The better part of discretion
No Courts Update this week, because I was on the road and didn't have time to do it. Instead, we'll talk about a 4th Amendment decision last Wednesday out of the Ohio Supreme Court.
The facts in Blue Ash v. Kavanagh are fairly straightforward: the defendant was stopped for driving with expired plates on I-71 near Cincinnati, and when the officer discovered that the defendant's license had also expired three months earlier, he decided to impound the car. Because the defedant appeared "nervous," he also called for a drug-sniffing dog. When the dog was brought to the scene a short while later, it alerted to the driver's door. The defendant at that point confessed that there was a gun in the car, and the police retrieved an unloaded pistol from the console.
The trial court had denied a motion to suppress, but the 1st District had reversed. The Supreme Court in turn reversed that, and upheld the defendant's misdemeanor conviction. Three judges dissented, mainly because they didn't think the case should have been accepted for review in the first place, Justice Pfeiffer commenting that "because of its fact-specific nature, the majority opinion is unlikely to provide meaningful guidance to the bench and bar."
If only.
At first glance, the impact of Kavanagh does appear muted. The decision turns on whether the police officer had the right to impound the vehicle because of the expired plates and license. Under state and local law, the officer had the discretion to do so: the vehicle couldn't be legally driven, and the defendant couldn't legally drive it anyway. The court concluded that the officer exercised his discretion, which allowed the traffic stop to continue until the dog arrived, and the dog's alerting to the scent of drugs gave the officer probable cause to search the car. (Oddly, no drugs were found. The defendant told the officer that his friends often smoked dope in the car, and that's probably what the dog alerted to. There's a moral there, boys and girls: don't let your pals toke up in your ride.)
But let's get back to that issue of discretion. One of the reasons that search and seizure law is "something other than a seamless web" is because of the virtually infinite variety of factual situations which can present 4th Amendment questions. Those who argue for greater deference to police decisions have a point: it's a little ridiculous to have a someone in a black robe (or three or seven or nine someones in black robes) spending hours or even months picking apart the decision a police officer had a split-second to make.

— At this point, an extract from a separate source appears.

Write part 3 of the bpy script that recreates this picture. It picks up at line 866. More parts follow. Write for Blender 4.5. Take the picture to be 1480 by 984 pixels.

On the other hand, Kavanagh presents the other side of that coin: giving too much discretion essentially allows the officer to determine the extent of a person's Fourth Amendment rights. Justice Pfeiffer points out that the offenses were minor misdemeanors, and argues
Instead of citing people who forget to renew licenses and registrations and having them pay a fine as a consequence of their forgetfulness, today this court sanctions the impoundment of every car whose registration is out of date and sanctions forcing every person -- the elderly, mothers with young children, etc. -- to find alternative means to his or her destination, if his or her license has not been timely renewed.
He's wrong about that. Police aren't going to use their discretion to impound the cars of the elderly or mothers with young children. They're going to use it to impound the cars of young people, black people, people that are different from them, people who give them a hard time, or just people about whom they form some kind of "inchoate hunch" -- leagues removed from "reasonable suspicion," let alone probable cause.
That that might be exactly what happened here is revealed by a footnote in the Court's opinion:
It is unclear from the record whether defendant was cited for driving with expired tags in violation of R.C. 4503.21 or operating without a valid license in violation of R.C. 4510.12, or both.
In short, there's nothing to indicate that Kavanagh was ever charged with the offenses that got the car impounded in the first place.